В 1952 г., через три года после завершения экспериментов, Ходжкин и Хаксли опубликовали результаты своей работы в эпохальной серии из пяти статей, которые навсегда изменили наши представления о том, как работают нервы. Такой большой разрыв во времени между получением результатов и публикацией кажется невероятным для сегодняшних ученых, которым соперники постоянно наступают на пятки. Но в 1950-е гг. все было по-другому. Хаксли как-то сказал мне, что «такое даже в голову не приходило». В 1963 г. Ходжкин и Хаксли были удостоены Нобелевской премии. Они получили ее по праву — их результаты были выдающимися, а анализ настолько точным, что произвел революцию в сфере исследований нервной системы и заложил фундамент современной нейрофизиологии. Борьба за кальмаров
Эксперименты Ходжкина и Хаксли вызвали волну интереса и круглогодичный приток ученых в морские лаборатории Плимута и Вудс-Хоула. Поскольку кальмары кочующий вид, а ученые обычно занимаются преподаванием, лаборатории были обречены на превращение в «летние лагеря для исследователей» и в инкубатор идей и новых экспериментов. В особенности это касалось Вудс-Хоула. Кальмаров не хватало, и за лучшие образцы шла настоящая битва, так что очень быстро складывалась неофициальная иерархия получателей. В середине 1960-х гг. борьба за кальмаров стала настолько острой, что некоторые ученые стали искать другое место для работы зимой, и Монтемар неподалеку от Вальпараисо в Чили оказался идеальным для этого. К тому же чилийские кальмары — и их аксоны — были значительно крупнее.
Хотя в наши дни для исследования механизма генерирования и передачи нервных импульсов используются и другие виды клеток, включая клетки мозга млекопитающих, аксон кальмара по-прежнему остается ценным объектом экспериментов. В 1940-х гг. те немногие кальмары, которых вылавливали в Плимуте, оказывались настолько помятыми тралами рыболовецких судов, что жили очень недолго после доставки в лабораторию. В результате этого эксперименты надо было проводить немедленно. Рыболовецкие суда возвращались, как правило, ближе к вечеру, и работать приходилось всю ночь напролет. Поэтому по утрам Ходжкин и Хаксли отсыпались и планировали эксперименты.
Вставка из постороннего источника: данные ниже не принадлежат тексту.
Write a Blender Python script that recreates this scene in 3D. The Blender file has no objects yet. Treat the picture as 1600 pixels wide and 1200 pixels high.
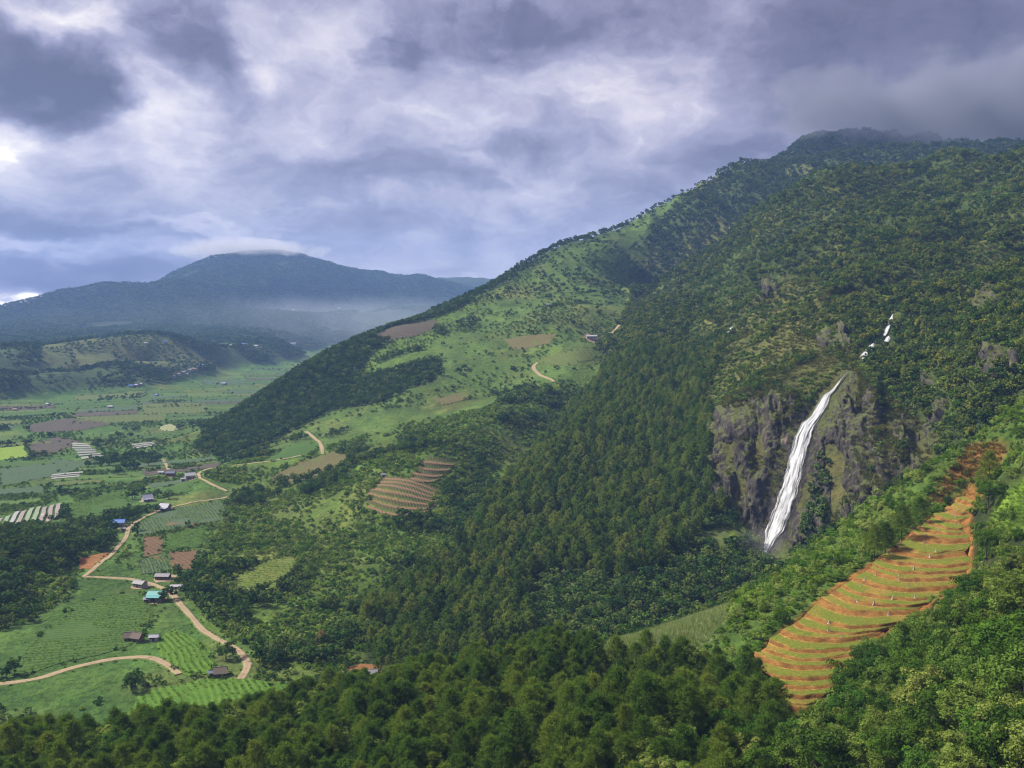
import bpy, bmesh, math, random, time
import numpy as np
from mathutils import Vector, Matrix
T0 = time.time()
random.seed(7)
RNG = np.random.default_rng(7)
S = bpy.context.scene
COL = S.collection

# ------------------------------------------------------------------ camera, sky, sun, exposure
FPX = 1386.0                      # focal length in pixels of the 1600x1200 frame
PITCH = math.atan(120 / FPX)      # looking slightly down, horizon in the upper half
cam_d = bpy.data.cameras.new('camera')
cam_d.lens = 36.0 * FPX / 1600.0
cam_d.sensor_width = 36.0
cam_d.clip_start = 1.0
cam_d.clip_end = 60000.0
cam = bpy.data.objects.new('camera', cam_d)
COL.objects.link(cam)
cam.location = (0, 0, 0)
cam.rotation_euler = (math.pi / 2 - PITCH, 0, 0)
S.camera = cam

SUN_AZ = math.radians(-78)        # from the view direction (+Y), to the left
SUN_EL = math.radians(46)

S.view_settings.view_transform = 'Standard'
S.view_settings.look = 'None'
S.view_settings.gamma = 1.0
S.view_settings.use_curve_mapping = False
EXPO = 0.95
S.view_settings.exposure = EXPO
S.render.engine = 'CYCLES'
S.cycles.use_denoising = True
S.cycles.filter_width = 1.15
S.cycles.max_bounces = 6
S.cycles.diffuse_bounces = 3
S.cycles.glossy_bounces = 2
S.cycles.transmission_bounces = 3
S.cycles.volume_bounces = 1
S.cycles.transparent_max_bounces = 6
S.cycles.caustics_reflective = False
S.cycles.caustics_refractive = False

sun_d = bpy.data.lights.new('sun', 'SUN')
sun_d.energy = 4.8
sun_d.angle = math.radians(8)
sun_d.color = (1.0, 0.93, 0.80)
sun = bpy.data.objects.new('sun', sun_d)
COL.objects.link(sun)
sdir = Vector((math.sin(SUN_AZ) * math.cos(SUN_EL), math.cos(SUN_AZ) * math.cos(SUN_EL), math.sin(SUN_EL)))
sun.rotation_euler = sdir.to_track_quat('Z', 'Y').to_euler()


class NT:
    """small node helper"""
    def __init__(self, tree):
        self.t = tree
        tree.nodes.clear()

    def n(self, typ, **kw):
        nd = self.t.nodes.new(typ)
        for k, v in kw.items():
            setattr(nd, k, v)
        return nd

    def _set(self, sock, v):
        if v is None:
            return
        if hasattr(v, 'links') or isinstance(v, bpy.types.NodeSocket):
            self.t.links.new(v, sock)
        else:
            if isinstance(v, (tuple, list)) and len(v) == 3 and sock.type == 'RGBA':
                v = (*v, 1)
            sock.default_value = v

    def m(self, op, a, b=None, c=None, clamp=False):
        nd = self.n('ShaderNodeMath', operation=op, use_clamp=clamp)
        for i, v in enumerate((a, b, c)):
            self._set(nd.inputs[i], v)
        return nd.outputs[0]

    def vm(self, op, a, b=None, s=None):
        nd = self.n('ShaderNodeVectorMath', operation=op)
        self._set(nd.inputs[0], a)
        if b is not None:
            self._set(nd.inputs[1], b)
        if s is not None:
            self._set(nd.inputs['Scale'], s)
        return nd.outputs['Value' if op in ('LENGTH', 'DOT_PRODUCT', 'DISTANCE') else 'Vector']

    def mix(self, f, a, b, blend='MIX'):
        nd = self.n('ShaderNodeMix', data_type='RGBA', blend_type=blend)
        self._set(nd.inputs[0], f)
        self._set(nd.inputs[6], a)
        self._set(nd.inputs[7], b)
        return nd.outputs[2]

    def noise(self, vec, scale, detail=4, rough=.55, lac=2.0, dist=0.0, out='Fac', dim='3D'):
        nd = self.n('ShaderNodeTexNoise', noise_dimensions=dim)
        if vec is not None:
            self._set(nd.inputs['Vector'], vec)
        nd.inputs['Scale'].default_value = scale
        nd.inputs['Detail'].default_value = detail
        nd.inputs['Roughness'].default_value = rough
        nd.inputs['Lacunarity'].default_value = lac
        nd.inputs['Distortion'].default_value = dist
        return nd.outputs[out]

    def ss(self, x, a, b, lo=0.0, hi=1.0):
        nd = self.n('ShaderNodeMapRange', interpolation_type='SMOOTHSTEP')
        self._set(nd.inputs[0], x)
        nd.inputs[1].default_value = a
        nd.inputs[2].default_value = b
        nd.inputs[3].default_value = lo
        nd.inputs[4].default_value = hi
        return nd.outputs[0]

    def comb(self, x, y, z):
        nd = self.n('ShaderNodeCombineXYZ')
        for i, v in enumerate((x, y, z)):
            self._set(nd.inputs[i], v)
        return nd.outputs[0]

    def sep(self, v):
        nd = self.n('ShaderNodeSeparateXYZ')
        self._set(nd.inputs[0], v)
        return nd.outputs

    def ramp(self, f, stops):
        nd = self.n('ShaderNodeValToRGB')
        cr = nd.color_ramp
        while len(cr.elements) < len(stops):
            cr.elements.new(0.5)
        for e, (p, c) in zip(cr.elements, stops):
            e.position = p
            e.color = (*c, 1)
        self._set(nd.inputs[0], f)
        return nd.outputs[0]


def s2l(r, g, b):
    f = lambda c: (c / 255 / 12.92) if c / 255 <= .04045 else ((c / 255 + .055) / 1.055) ** 2.4
    return (f(r), f(g), f(b))


def make_world():
    w = bpy.data.worlds.new('World')
    S.world = w
    w.use_nodes = True
    N = NT(w.node_tree)
    sky = N.n('ShaderNodeTexSky', sky_type='NISHITA')
    sky.sun_disc = False
    sky.sun_elevation = SUN_EL
    sky.sun_rotation = SUN_AZ
    d = N.n('ShaderNodeTexCoord').outputs['Generated']
    x, y, z = N.sep(d)
    az = N.m('ARCTAN2', x, y)
    hl = N.m('SQRT', N.m('ADD', N.m('MULTIPLY', x, x), N.m('MULTIPLY', y, y)))
    el = N.m('ARCTAN2', z, hl)
    # cloud coordinates: azimuth and elevation, features flattened towards the horizon
    qa = N.comb(az, el, 0.0)
    qs = N.comb(N.m('MULTIPLY', az, 1.25), N.m('MULTIPLY', N.m('SUBTRACT', N.m('POWER', N.m('ADD', N.m('MAXIMUM', el, -.03), .05), .62), .156), 1.9), 3.7)
    w1 = N.vm('SUBTRACT', N.noise(qs, 4.0, 4, .55, out='Color'), (.5, .5, .5))
    w2 = N.vm('SUBTRACT', N.noise(qs, 15.0, 6, .6, out='Color'), (.5, .5, .5))
    p = N.vm('ADD', qa, N.vm('MULTIPLY', w1, (0.16, 0.085, 0)))
    p = N.vm('ADD', p, N.vm('MULTIPLY', w2, (0.07, 0.040, 0)))
    qw = N.vm('ADD', qs, N.vm('SCALE', w1, s=.22))
    broad = N.noise(qw, 3.0, 3, .5)
    fine = N.noise(N.vm('ADD', qw, N.vm('SCALE', w2, s=.05)), 8.0, 10, .58)
    ridge = N.m('SUBTRACT', 1.0, N.m('MULTIPLY', N.m('ABSOLUTE', N.m('SUBTRACT', N.noise(qw, 6.0, 8, .55), .5)), 2.0))

    bil_ = N.m('SUBTRACT', N.noise(N.vm('ADD', qw, N.vm('SCALE', w2, s=.10)), 9.0, 8, .55), .5)      # billows that break the edges of the masses

    def AE(u, v):
        a = math.atan2(u - 800, FPX)
        b = math.atan2((600 - v), FPX / math.cos(a)) - PITCH
        return a, b
    # base brightness 0 dark .. 1 bright
    val = N.m('ADD', 0.56, N.m('MULTIPLY', N.m('SUBTRACT', broad, .5), .40))
    val = N.m('ADD', val, N.m('MULTIPLY', N.m('SUBTRACT', fine, .5), .85))
    val = N.m('ADD', val, N.m('MULTIPLY', N.m('SUBTRACT', ridge, .86), .35))
    # cloud masses:  (u, v, half-width, half-height, amount)
    for (u, v, su, sv, k) in CLOUDS:
        a, b = AE(u, v)
        dv = N.vm('SUBTRACT', p, (a, b, 0))
        dv = N.vm('MULTIPLY', dv, (FPX / su, FPX / sv, 0))
        g = N.m('EXPONENT', N.m('MULTIPLY', N.vm('DOT_PRODUCT', dv, dv), -1.0))
        if su < 200:
            g = N.m('MULTIPLY_ADD', N.ss(N.m('MULTIPLY_ADD', bil_, 1.3, g), .08, .95), .6, N.m('MULTIPLY', g, .4))
        val = N.m('MULTIPLY_ADD', g, k * (.82 if k < 0 else .9), val)
    col = N.ramp(val, [(0.0, s2l(86, 84, 110)), (0.25, s2l(113, 112, 143)), (0.5, s2l(158, 160, 192)),
                       (0.72, s2l(203, 203, 226)), (0.9, s2l(236, 235, 246)), (1.0, s2l(255, 255, 255))])
    # warmer mauve-grey to the right, bluer to the left
    tint = N.mix(N.ss(az, -0.1, 0.45), (1.065, 1.0, 0.925), (1.10, 0.985, 0.885))
    col = N.mix(1.0, col, tint, 'MULTIPLY')
    col = N.mix(1.0, col, N.comb(*[N.m('ADD', 1.0, N.m('MULTIPLY', N.ss(val, .88, 1.35), .9))] * 3), 'MULTIPLY')
    col = N.vm('SCALE', col, s=10.6 * 2 ** -EXPO)
    allc = N.mix(0.94, sky.outputs[0], col)
    bg = N.n('ShaderNodeBackground')
    N._set(bg.inputs['Color'], allc)
    bg.inputs['Strength'].default_value = 0.10
    out = N.n('ShaderNodeOutputWorld')
    N.t.links.new(bg.outputs[0], out.inputs['Surface'])
    w.cycles.sampling_method = 'MANUAL'
    w.cycles.sample_map_resolution = 512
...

Когда я была в Вудс-Хоуле в 1980-х гг., распорядок дня там был таким же, и многие ученые после ночного бдения в лаборатории добирались до постели только на рассвете. Сегодня в Чили кальмаров часто ловят на удочку и повреждают значительно меньше. Однако из-за громадных размеров для тамошних кальмаров не так-то просто подобрать подходящий резервуар, поэтому ученые все равно вынуждены работать в ночную смену.